Ora, comunque, la via del cambio di governance sembra ormai segnata. Vediamo invece – con l’ausilio dei dati raccolti da R&S-Mediobanca – con che numeri i dieci istituti si sono presentati all’appuntamento con l’Unione bancaria. La Spa, lo ha sottolineato anche Visco, è un assetto societario che «accresce la capacità di ricorso al mercato dei capitali». Che la formula precedente rendesse il processo più vischioso lo dimostra anche la lentezza con la quale la top ten delle Popolari ha adeguato i ratio patrimoniali. Nessuna di quelle al vaglio di Francoforte, tranne Ubi, ai dati di fine 2013 ha passato il doppio test della Bce (stress test più asset quality review). Tutte e sette sono state infatti rimandate a settembre, e due hanno sforato ancora sui tempi (Bpm, almeno, cautelandosi con una dote di 713 milioni di capitale eccedente, la Vicenza con un cuscinetto finale limitato a 30 milioni).
A fine 2013 delle dieci, otto mostravano un total capital ratio sotto la media dell’insieme delle Popolari (13,3% per le 34 ricomprese nel data-base di R&S-Mediobanca), una - il Banco Popolare - esattamente in linea, mentre solo Ubi poteva vantare un parametro nettamente superiore alla media dell’intero sistema creditizio (18,9% contro il 14% delle oltre 500 banche italiane censite da R&S-Mediobanca).

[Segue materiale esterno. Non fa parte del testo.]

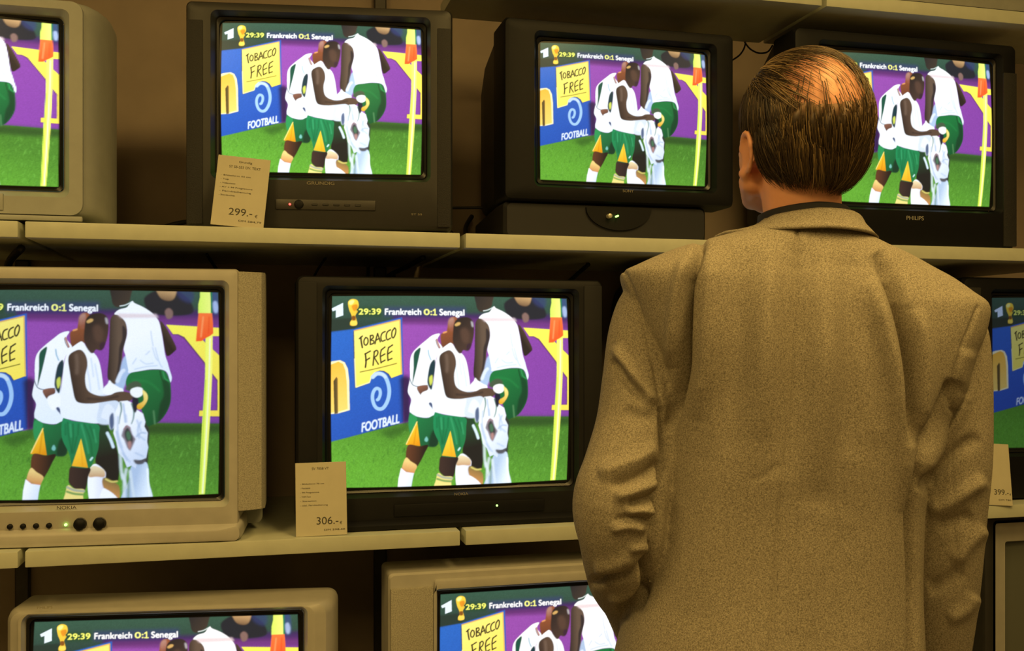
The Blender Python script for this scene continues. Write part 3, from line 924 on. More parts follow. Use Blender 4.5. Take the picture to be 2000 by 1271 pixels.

A partire dal 2014, considerato anche il buffer di conservazione del capitale, il requisito minimo per il total capital ratio è salito dall’8% al 10,5%. Buona parte si è messa in regola, o è andata oltre, le due venete – Popolare di Vicenza e Veneto Banca – alla fine del primo semestre erano entrambe un po’ sotto al minimo, col 10,2%.
Su sofferenze e redditività la situazione è variegata, ma in generale - come si evince dalla tabella - il miglioramento è generalizzato passando dai dati 2013 ai risultati, ancora parziali, del 2014. Merita una segnalazione il Roe della Bpm che dall’1,7% è balzato in testa col 6,7% a settembre, scavalcando la Popolare di Sondrio al 5,4% che, dalla sua, ha ancora il più basso cost/income (44,6%) e il miglior rapporto crediti dubbi/impieghi alla clientela (8,3%).
Fa storia a sé invece la Popolare dell’Etruria che non solo è scesa sotto i minimi sui parametri di vigilanza (con il total capital ratio scivolato dal 9,6% di fine 2013 all’8,3% di fine settembre), ma è peggiorata su tutti i fronti. Con i crediti dubbi o deteriorati netti rispetto al totale dei crediti verso la clientela saliti dal già abnorme 22,9% al 26,8%: per oltre un credito su quattro non ci sono certezze sul rientro. Crediti dubbi che sono arrivati a oltre il triplo del patrimonio netto, a sua volta decurtato dalle perdite perché i conti sono in rosso. Il margine di intermediazione è stato di 90 milioni inferiore rispetto ai ricavi dei primi nove mesi del 2013, calando 223 milioni, e questo in presenza di costo del personale, spese amministrative e ammortamenti in leggero aumento (+6 milioni). Con la conseguenza che, escludendo gli utili da cessione di titoli o crediti che R&S considera poste straordinarie, il cost/income è balzato dal 69,3% di fine 2013 al 110,8% di fine settembre: vale a dire che i costi operativi della banca sono superiori ai suoi ricavi.
Non c’è da stupirsi che l’Etruria abbia deciso di alzare bandiera bianca e di cercare, come comunicato a gennaio, «l’integrazione con un gruppo di rilevante standing» che «potrebbe consentire il prospettico ripristino degli equilibri patrimoniali». Un matrimonio d’interessi, insomma, con qualcuno dalle spalle più larghe, che per il momento però non si è riusciti ancora a combinare.